Within conservatories and institutions of higher musical education, traditional instruments are rarely employed, and compositional techniques derived from folklore are seldom integrated into curricula. Sabatom Opera Symphony bridges these worlds, allowing tradition to enter the sphere of written music.

The project has enjoyed remarkable success throughout Calabria, including three consecutive sold-out performances at the Teatro di Tradizione “Alfonso Rendano” in Cosenza.
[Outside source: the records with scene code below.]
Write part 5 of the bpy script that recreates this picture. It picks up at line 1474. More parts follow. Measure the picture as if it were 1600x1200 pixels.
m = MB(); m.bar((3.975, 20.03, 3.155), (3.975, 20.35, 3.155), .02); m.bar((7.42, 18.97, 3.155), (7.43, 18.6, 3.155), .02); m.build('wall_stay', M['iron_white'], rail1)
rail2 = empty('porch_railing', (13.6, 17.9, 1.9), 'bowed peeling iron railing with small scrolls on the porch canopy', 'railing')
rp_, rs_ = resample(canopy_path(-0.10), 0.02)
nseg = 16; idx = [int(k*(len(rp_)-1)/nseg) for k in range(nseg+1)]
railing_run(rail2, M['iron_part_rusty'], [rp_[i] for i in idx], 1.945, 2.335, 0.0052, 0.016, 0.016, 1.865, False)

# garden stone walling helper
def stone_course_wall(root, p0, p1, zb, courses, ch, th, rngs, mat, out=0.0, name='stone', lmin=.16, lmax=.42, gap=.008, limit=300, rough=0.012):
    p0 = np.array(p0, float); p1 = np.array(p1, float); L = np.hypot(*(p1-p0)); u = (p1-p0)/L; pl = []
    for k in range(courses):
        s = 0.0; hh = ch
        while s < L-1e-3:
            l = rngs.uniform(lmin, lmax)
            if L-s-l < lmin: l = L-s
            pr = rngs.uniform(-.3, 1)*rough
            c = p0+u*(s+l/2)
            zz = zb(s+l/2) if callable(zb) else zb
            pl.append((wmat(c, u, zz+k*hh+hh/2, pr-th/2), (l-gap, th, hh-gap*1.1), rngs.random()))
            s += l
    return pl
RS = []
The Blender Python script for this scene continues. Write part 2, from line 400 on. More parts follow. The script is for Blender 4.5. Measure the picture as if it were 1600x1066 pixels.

Around one hundred musicians have taken part in the production: the full Sabatum Quartet, a fifty-piece orchestra, and a children’s choir of the same size.

Beyond uniting two musical worlds, the project pursues a broader objective: to inscribe traditional music into notation, making it accessible not only to enthusiasts but also to more academically oriented audiences. To notate tradition is to strengthen its endurance, preserving it beyond the fragility of oral transmission.

Equally important is the globalisation of tradition. Young classical musicians, immersed in written culture, often remain detached from genres lacking tangible scores. By providing complete orchestral notation, Sabatom Opera Symphony enables classical trumpeters, violinists, and orchestras—regardless of geography or cultural background—to perform Calabrian repertoire. A tarantella furnished with a score can be performed anywhere. Geography, anthropology, and its connection to the region no longer limit its execution.

The aspiration is clear: that more musicians—and therefore wider audiences—may experience and share Calabrian tradition. Through Sabatum Opera Symphony, this heritage is entrusted to a universal language: musical notation.

In this process, tradition is neither fossilised nor diluted. It is expanded—carried from the village square to the symphonic stage—reaffirming that the dialogue between the classical and the popular is not a contradiction, but a creative necessity.